In zaken waarin wordt afgeweken van een ingewonnen deskundigenadvies (bijvoorbeeld een medisch advies) zal de rechtshulpverlener simpelweg kunnen volstaan met het verwijzen naar het advies waarvan is afgeweken. Ook hiervoor wordt de wegingsfactor van 0.5 passend geacht.

Bij zeer hoge uitzondering zijn gevallen denkbaar waarin bezwaar wordt ingesteld in een zaak als bedoeld in art. 2 en dat er toch sprake blijkt te zijn van een dusdanige bewerkelijkheid en gecompliceerdheid van de zaak en de daarmee verband houdende werkbelasting van de rechtshulpverlener dat niet volstaan kan worden met een wegingsfactor van 0,5 maar dat een hogere wegingsfactor dient te worden gehanteerd. Een dergelijke beslissing dient uitdrukkelijk te worden gemotiveerd.

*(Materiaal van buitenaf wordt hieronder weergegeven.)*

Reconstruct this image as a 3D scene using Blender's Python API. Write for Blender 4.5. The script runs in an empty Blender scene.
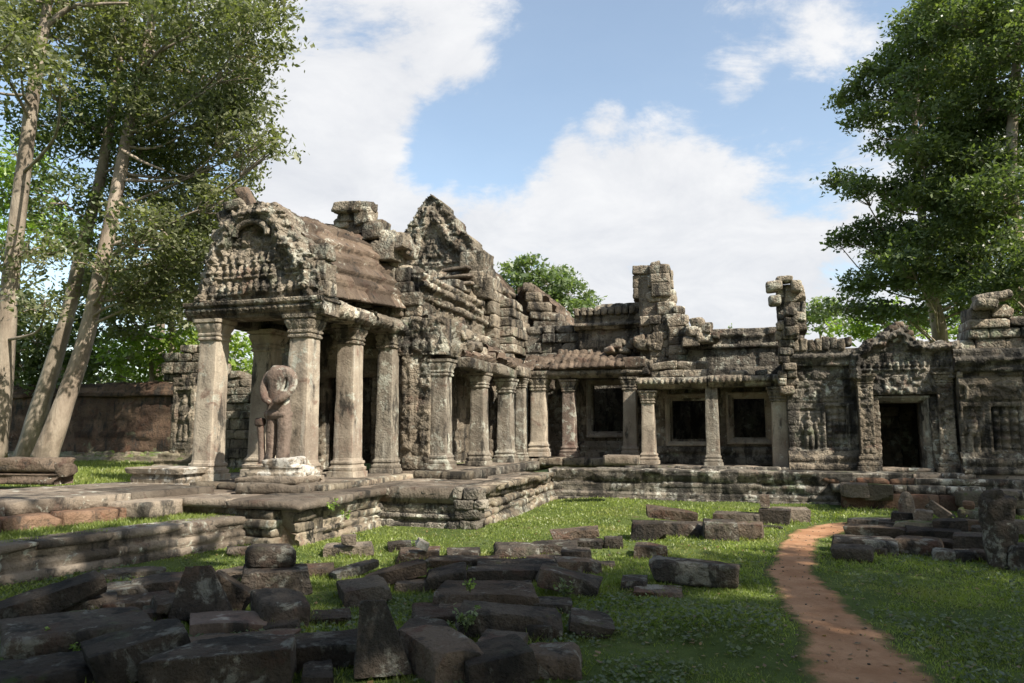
import bpy, math, random
import numpy as np
from mathutils import Vector, Matrix

SC = bpy.context.scene
COL = SC.collection
R = math.radians
PI = math.pi

# ------------------------------------------------------------------ camera
FPX, EYE = 740.0, 1.9
PITCH = math.atan((432.0 - 341.5) / FPX)
YAW = math.atan((745.0 - 512.0) * math.cos(PITCH) / FPX)
FW = np.array([-math.sin(YAW) * math.cos(PITCH), math.cos(YAW) * math.cos(PITCH), math.sin(PITCH)])
RT = np.array([math.cos(YAW), math.sin(YAW), 0.0])
UP = np.cross(RT, FW)
CAM = np.array([0.0, 0.0, EYE])
cd = bpy.data.cameras.new('camera')
cd.sensor_width = 36.0
cd.lens = FPX / 1024.0 * 36.0
cd.clip_start, cd.clip_end = 0.1, 3000.0
cam = bpy.data.objects.new('camera', cd)
COL.objects.link(cam)
cam.matrix_world = Matrix(((RT[0], UP[0], -FW[0], CAM[0]), (RT[1], UP[1], -FW[1], CAM[1]),
                           (RT[2], UP[2], -FW[2], CAM[2]), (0, 0, 0, 1)))
SC.camera = cam

def ray(px, py): return FW + RT * ((px - 512) / FPX) + UP * ((341.5 - py) / FPX)
def onz(px, py, z): r = ray(px, py); return CAM + r * ((z - EYE) / r[2])
def ony(px, py, y): r = ray(px, py); return CAM + r * (y / r[1])
def onx(px, py, x): r = ray(px, py); return CAM + r * (x / r[0])
def at(px, py, d): return CAM + ray(px, py) * d

# ------------------------------------------------------------------ light
SUN_EL = R(42.0)
SUN_H = np.array([0.914, -0.405, 0.0])              # from the right, a little from behind the camera
SUN = np.array([SUN_H[0] * math.cos(SUN_EL), SUN_H[1] * math.cos(SUN_EL), math.sin(SUN_EL)])
sl = bpy.data.lights.new('sun', 'SUN')
sl.energy = 5.0
sl.angle = R(0.53)
sl.color = (1.0, 0.92, 0.80)
so = bpy.data.objects.new('sun', sl)
so.rotation_euler = Vector(SUN).to_track_quat('Z', 'Y').to_euler()
so.location = (20, -20, 40)
COL.objects.link(so)
SC.view_settings.view_transform = 'Standard'
SC.view_settings.look = 'None'
SC.view_settings.exposure = 0.92
SC.view_settings.gamma = 1.0
SC.view_settings.use_curve_mapping = False

def NL(nt, t, **kw):
    n = nt.nodes.new(t)
    for k, v in kw.items():
        setattr(n, k, v)
    return n

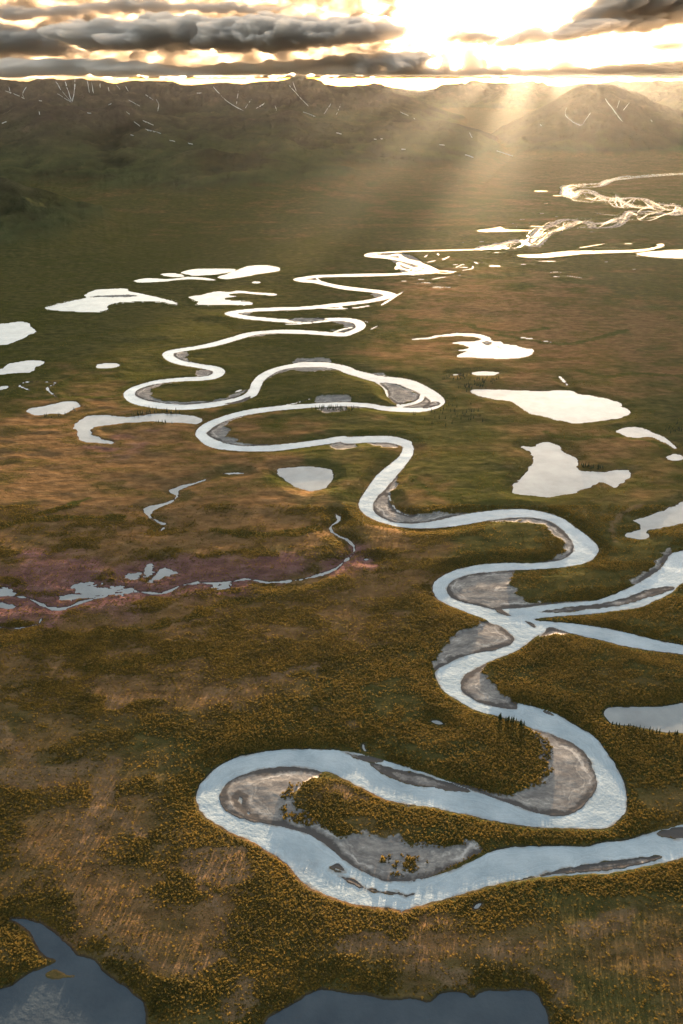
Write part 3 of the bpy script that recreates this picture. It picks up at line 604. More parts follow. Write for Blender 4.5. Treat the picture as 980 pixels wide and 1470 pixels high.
# ------------------------------------------------------------------ mesh output
def set_props(o, label=None, cat=None, group=None, kind=None):
    if label: o['label'] = label
    if cat: o['category'] = cat
    if group: o['group'] = group
    if kind: o['kind'] = kind
    return o
def grid_faces(mask):
    r, c = np.nonzero(mask)
    i0 = r * nc + c
    return np.stack([i0, i0 + 1, i0 + nc + 1, i0 + nc], 1)
def mesh_from(name, V, Fq, mat, attrs=None, smooth=True):
    me = bpy.data.meshes.new(name)
    me.vertices.add(len(V)); me.vertices.foreach_set('co', V.astype(np.float32).ravel())
    k = Fq.shape[1]
    me.loops.add(Fq.size); me.loops.foreach_set('vertex_index', Fq.astype(np.int32).ravel())
    me.polygons.add(len(Fq)); me.polygons.foreach_set('loop_start', np.arange(0, Fq.size, k, dtype=np.int32))
    me.update(calc_edges=True)
    if smooth: me.polygons.foreach_set('use_smooth', np.ones(len(Fq), bool))
    for n_, a_ in (attrs or {}).items():
        at = me.attributes.new(n_, 'FLOAT', 'POINT'); at.data.foreach_set('value', a_.astype(np.float32).ravel())
    me.materials.append(mat)
    o = bpy.data.objects.new(name, me); COL.objects.link(o)
    return o
def sub_mesh(name, Xg, Yg, Zg, mask, mat, attrs=None):
    Fq = grid_faces(mask)
    used, inv = np.unique(Fq, return_inverse=True)
    V = np.stack([Xg.ravel()[used], Yg.ravel()[used], Zg.ravel()[used]], 1)
    return mesh_from(name, V, inv.reshape(Fq.shape), mat, {k: v.ravel()[used] for k, v in (attrs or {}).items()})

# ------------------------------------------------------------------ materials
def new_mat(name):
    m = bpy.data.materials.new(name); m.use_nodes = True
    t = m.node_tree; b = t.nodes['Principled BSDF']
    return m, t, b
def node(t, kind, **kw):
    n = t.nodes.new(kind)
    for k, v in kw.items(): setattr(n, k, v)
    return n
def pos_noise(t, scale, detail=6, rough=0.6, stretch=(1, 1, 1)):
    g = node(t, 'ShaderNodeNewGeometry'); mp = node(t, 'ShaderNodeMapping'); mp.inputs['Scale'].default_value = stretch
    t.links.new(g.outputs['Position'], mp.inputs[0])
    n = node(t, 'ShaderNodeTexNoise'); n.inputs['Scale'].default_value = scale; n.inputs['Detail'].default_value = detail; n.inputs['Roughness'].default_value = rough
    t.links.new(mp.outputs[0], n.inputs['Vector'])
    return n.outputs[0]
def ramp(t, src, stops):
    r = node(t, 'ShaderNodeValToRGB'); t.links.new(src, r.inputs[0])
    el = r.color_ramp.elements
    while len(el) < len(stops): el.new(0.5)
    for e, (p, c) in zip(el, stops): e.position = p; e.color = (*c, 1)
    return r.outputs[0]
def mix(t, fac, a, b):
    n = node(t, 'ShaderNodeMix', data_type='RGBA')
    for s_, v in ((n.inputs[0], fac), (n.inputs[6], a), (n.inputs[7], b)):
        if hasattr(v, 'links'): t.links.new(v, s_)
        else: s_.default_value = v if isinstance(v, (int, float)) else (*v, 1)
    return n.outputs[2]
def attr(t, name):
    n = node(t, 'ShaderNodeAttribute'); n.attribute_name = name; return n.outputs['Fac']
def math_(t, op, a, b=None, clamp=False):
    n = node(t, 'ShaderNodeMath', operation=op); n.use_clamp = clamp
    for i_, v in ((0, a), (1, b)):
        if v is None: continue
        if hasattr(v, 'links'): t.links.new(v, n.inputs[i_])
        else: n.inputs[i_].default_value = v
    return n.outputs[0]
def mrange(t, src, a, b, c=0.0, d=1.0):
    n = node(t, 'ShaderNodeMapRange'); t.links.new(src, n.inputs[0])
    for k_, v in zip((1, 2, 3, 4), (a, b, c, d)): n.inputs[k_].default_value = v
    return n.outputs[0]

M_ground, t, b = new_mat('tundra')
n_small = pos_noise(t, 0.35, 8, 0.7); n_mid = pos_noise(t, 0.03, 8, 0.62, (1, 1.7, 1)); n_big = pos_noise(t, 0.006, 8, 0.6, (1, 1.8, 1))
green = ramp(t, n_mid, [(0.25, (0.030, 0.032, 0.011)), (0.5, (0.074, 0.064, 0.021)), (0.75, (0.140, 0.104, 0.036))])
brown = ramp(t, n_mid, [(0.25, (0.085, 0.047, 0.020)), (0.5, (0.175, 0.096, 0.042)), (0.75, (0.280, 0.155, 0.072))])
dry_f = math_(t, 'ADD', attr(t, 'dry'), math_(t, 'MULTIPLY', math_(t, 'SUBTRACT', n_big, 0.5), 1.1))
dry_f = math_(t, 'ADD', dry_f, math_(t, 'MULTIPLY', math_(t, 'SUBTRACT', n_small, 0.5), 0.7))
dry_f = mrange(t, dry_f, 0.15, 0.75)
c = mix(t, dry_f, green, brown)
purple = ramp(t, n_mid, [(0.3, (0.100, 0.046, 0.040)), (0.55, (0.190, 0.092, 0.078)), (0.8, (0.270, 0.155, 0.130))])
c = mix(t, mrange(t, math_(t, 'ADD', attr(t, 'wet'), math_(t, 'MULTIPLY', math_(t, 'SUBTRACT', n_mid, 0.5), 0.6)), 0.25, 0.7), c, purple)
sandc = ramp(t, n_mid, [(0.3, (0.150, 0.085, 0.045)), (0.55, (0.220, 0.130, 0.072)), (0.8, (0.300, 0.190, 0.115))])
c = mix(t, math_(t, 'MULTIPLY', attr(t, 'sand'), 0.6), c, sandc)
shrub_f = math_(t, 'MULTIPLY', attr(t, 'shrub'), mrange(t, n_small, 0.36, 0.6))
c = mix(t, math_(t, 'MULTIPLY', shrub_f, 0.8), c, ramp(t, n_small, [(0.4, (0.022, 0.030, 0.006)), (0.7, (0.095, 0.090, 0.015))]))
sh_n = math_(t, 'ADD', math_(t, 'MULTIPLY', attr(t, 'shore'), 11.0), math_(t, 'MULTIPLY', pos_noise(t, 0.02, 5, 0.6), 9.0))
n1d = node(t, 'ShaderNodeTexNoise'); n1d.noise_dimensions = '1D'; n1d.inputs['Scale'].default_value = 1.0; n1d.inputs['Detail'].default_value = 5; t.links.new(sh_n, n1d.inputs['W'])
n_gr = math_(t, 'ADD', math_(t, 'MULTIPLY', n1d.outputs[0], 0.34), math_(t, 'MULTIPLY', pos_noise(t, 0.035, 10, 0.72, (1, 1.8, 1)), 0.66))
grav = ramp(t, n_gr, [(0.34, (0.110, 0.105, 0.103)), (0.47, (0.185, 0.175, 0.170)), (0.56, (0.27, 0.255, 0.24)), (0.66, (0.48, 0.45, 0.42))])
shj = math_(t, 'ADD', math_(t, 'MULTIPLY', attr(t, 'shore'), 70.0), math_(t, 'MULTIPLY', math_(t, 'SUBTRACT', pos_noise(t, 0.022, 6, 0.65), 0.5), 46.0))
grav = mix(t, mrange(t, shj, 9.0, 5.0), grav, (0.088, 0.082, 0.080))
pl = math_(t, 'SUBTRACT', 1.0, math_(t, 'ABSOLUTE', math_(t, 'DIVIDE', math_(t, 'SUBTRACT', shj, 13.0), 2.6)), True)
pl = math_(t, 'MULTIPLY', pl, mrange(t, pos_noise(t, 0.016, 4, 0.6), 0.47, 0.56))
grav = mix(t, pl, grav, (0.46, 0.44, 0.42))
warm = node(t, 'ShaderNodeMix', data_type='RGBA'); warm.blend_type = 'MULTIPLY'; warm.inputs[0].default_value = 1.0; t.links.new(grav, warm.inputs[6]); warm.inputs[7].default_value = (1.22, 1.10, 1.0, 1)
grav = warm.outputs[2]
gf = mrange(t, math_(t, 'ADD', attr(t, 'gravel'), math_(t, 'MULTIPLY', math_(t, 'SUBTRACT', n_small, 0.5), 0.5)), 0.35, 0.65)
c = mix(t, gf, c, grav)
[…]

Een bezwaar met betrekking tot een zaak die niet tot een van de categorieën van art. 2 behoort en niet is genoemd, zal in beginsel als gemiddeld met een wegingsfactor van 1 gekwalificeerd worden. Dit laat uiteraard onverlet de bevoegdheid van het bestuursorgaan om op grond van het Bpb een hogere of lagere wegingsfactor toe te kennen al naar gelang de zaak zwaarder of lichter is dan een gemiddelde zaak.

In artikel 3 tenslotte is bepaald dat bezwaarschriften die zijn gericht tegen het niet tijdig nemen van een besluit worden gewaardeerd met een wegingsfactor van 0,25. Alhoewel niet uitdrukkelijk in de wet is bepaald dat er in dergelijke gevallen een vergoedingsplicht bestaat, wijst recente jurisprudentie erop dat bestuursrechters ervan uitgaan dat ook in deze zaken een redelijke uitleg van art. 7:15 Awb met zich brengt dat het alsnog nemen van een primair besluit gelijkgesteld moet worden met het herroepen van het niet-tijdig nemen van de primaire beslissing.

Het vaststellen van de overschrijding van de beslistermijn vergt geen diepgravend juridisch onderzoek en rechtvaardigt in voorkomende gevallen een wegingsfactor van 0,25.